The firm also works on individual projects, depending on the owners' requests.

"We do fairly little prospecting. People come to us. In single-handed boats, it's a fashion phenomenon. We designed a lot of racing boats until 2005, but we slowed down. It's not easy to work in this environment for human reasons. It's often the latest fashionable architect who wins for the new stuff."

Privilège Marine © Marc Lombard
Privilege Marine © Marc Lombard

An all-rounder's job

The advantage of the naval architect's profession is the variety of projects and therefore of skills.

"Paradoxically, we started with sailing and we still love sailing boats, but we have diversified. Naval architecture is the oldest profession in the world. You have to imagine that the Neanderthal man had to build boats to cross the rivers. Today, fishing, trade, cruising, everything interests me. I am not a sectarian. I like to learn new things and to invest in new fields.

In racing, we look for performance. For sailboats, habitability, interior architecture, cost and design, user-friendliness, life on board. For powerboats, performance, consumption, environmental impact... But finally, also aspects common to sailing, but from another angle.

Everything has an influence on the job you do. You learn so many things in other fields. We are at the service of a primary function: the wing, the deck plan, the resistance, the studies of CFD simulations.

Finally, the architect's job is to implement an object, a habitat so that it responds to a certain function. It can change, but we must adapt a design to what we want it to do. It works the same way for a 6,000-person cruise ship as it does for a sailboat."

Marc Lombard Design has carried out several design studies for the STX shipyard, which builds large ocean liners.

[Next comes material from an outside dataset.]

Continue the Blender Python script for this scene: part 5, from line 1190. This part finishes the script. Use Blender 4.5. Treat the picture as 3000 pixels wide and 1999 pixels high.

"They have very good architects, but they asked us for design advice. There is room for all projects and a real interest in studying different boats. I'm excited about changing environments. Plus it makes the business stronger to diversify the clientele: racers, billionaires, adventurers (for one-off projects), commercial boats, yachts, sailing freighters, fishing, although our projects have never really come to fruition. But we have some interesting ideas about it and we don't despair of touching this area."

RM 1270 © Marc Lombard
RM 1270 © Marc Lombard

A transversal structure

The particularity of Marc Lombard's agency is its transversality. Although there are dedicated project managers, everyone interacts in the projects: structural engineers, CFD calculations, draftsmen, 2D/3D modelers, architects, designers..

"We like to have projects go through all hands. Everyone brings their own ideas to the projects. I'm starting to get some experience and I like having new blood on the team. They bring a different vision, because they are younger. Especially on the design, which I do less now. I'm doing design from a 60-year-old guy, whereas 30-year-olds have a different attitude. I like that every new design idea, which shocked me at the beginning, is worked on to make it coherent with the function, and to implement it as well as possible. I play a bit of a project manager role. I pick up the ideas to make them come to fruition in the best way possible."

A job with passion and a technical background

Today, what makes a good naval architect is first of all the training, but above all the passion for boats, for the maritime culture.

"You need a minimum of training, a technical background. Within the agency, I mainly have people who have graduated from engineering or architecture schools. The second important point is to know the boats. I couldn't draw a car, but I can draw a boat because I know them. There is a culture to implement, you have to sail and be passionate, otherwise you make bad decisions.

After that, all specializations are welcome: mechanical engineering to work on the structure, theoretical calculation to do simulation on hulls, design, architecture, preliminary design. Everyone finds their place and we try to have people in all fields."